Por Lusiana Chagas Gerzson e Carlos Alberto Grisolia Gonçalves
Movimento Trabalhadores pelo SUS – Rio de Janeiro


Foto: Bárbara Dias

A três esferas da rede de saúde pública do Rio de Janeiro (federal, estadual e municipal) sofrem em agonia. Diferente de outras épocas, na qual uma esfera socorria a outra, desta vez são as três que se encontram em crise, configurando um dos momentos mais críticos do setor desde a redemocratização.
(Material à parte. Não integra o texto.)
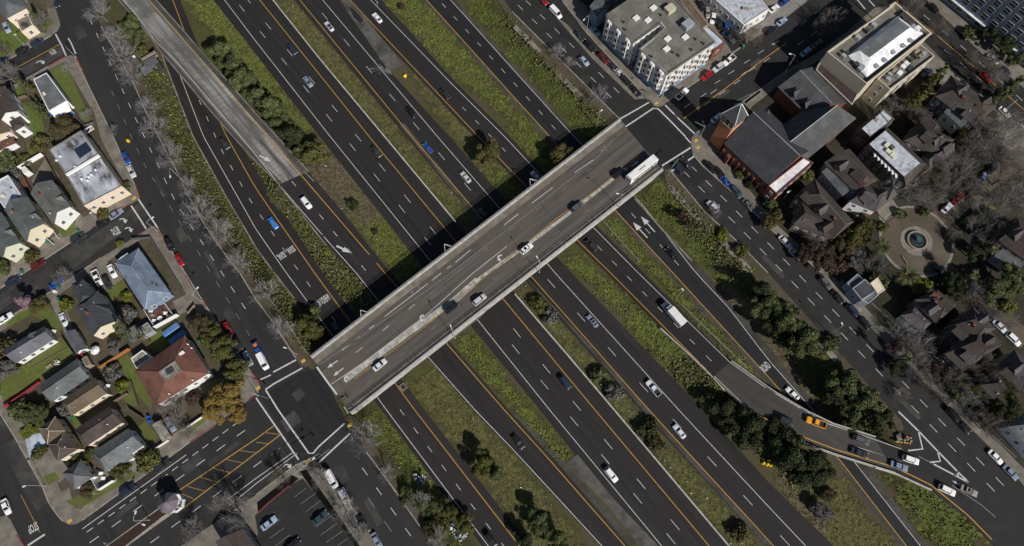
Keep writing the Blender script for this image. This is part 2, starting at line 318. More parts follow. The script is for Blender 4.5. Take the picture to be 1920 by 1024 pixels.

Especificamente no âmbito municipal, a partir de 2017, o prefeito-bispo Marcelo Crivella impõe um franco ataque à saúde pública. Justifica repetidamente que o problema foi ter recebido o município com as contas no vermelho. Tal informação, porém, é refutada pelo Tribunal de Contas do Município, que concluiu que a gestão anterior zerou as contas e deixou dinheiro em caixa. Somada a essas manobras discursivas a respeito das finanças, em outubro de 2018 a prefeitura divulgou um documento objetivando “reorganizar e otimizar” os serviços de atenção primária à Saúde por meio do postulado de reengenharia de diminuição do número de equipes com base em critérios quantitativos e de IDS (Índice Desenvolvimento Social, desconsiderando que o acesso à saúde é um dos critérios deste índice) de cada região – o que ocasionou a piora do acesso, desassistência e lançou as bases da crise atual.

O corte nos investimentos da atenção primária é um equívoco que gera, ilusoriamente, uma economia de curto prazo, não obstante produzir gastos maiores no futuro. Os agravos em saúde que são desassistidos ao nível primário acabam por sobrecarregar os outros níveis de complexidade (secundário e terciário, que consistem no setor de especialidades, de imagem e hospitais, respectivamente), o que fere a lógica de rede e de cuidado, fato que foi alertado por sanitaristas à época. Soma-se a este quadro a redução de postos de trabalho, sendo que muitos são ocupados por pessoas que residem na própria região da unidade de saúde, como é o caso dos agentes comunitários.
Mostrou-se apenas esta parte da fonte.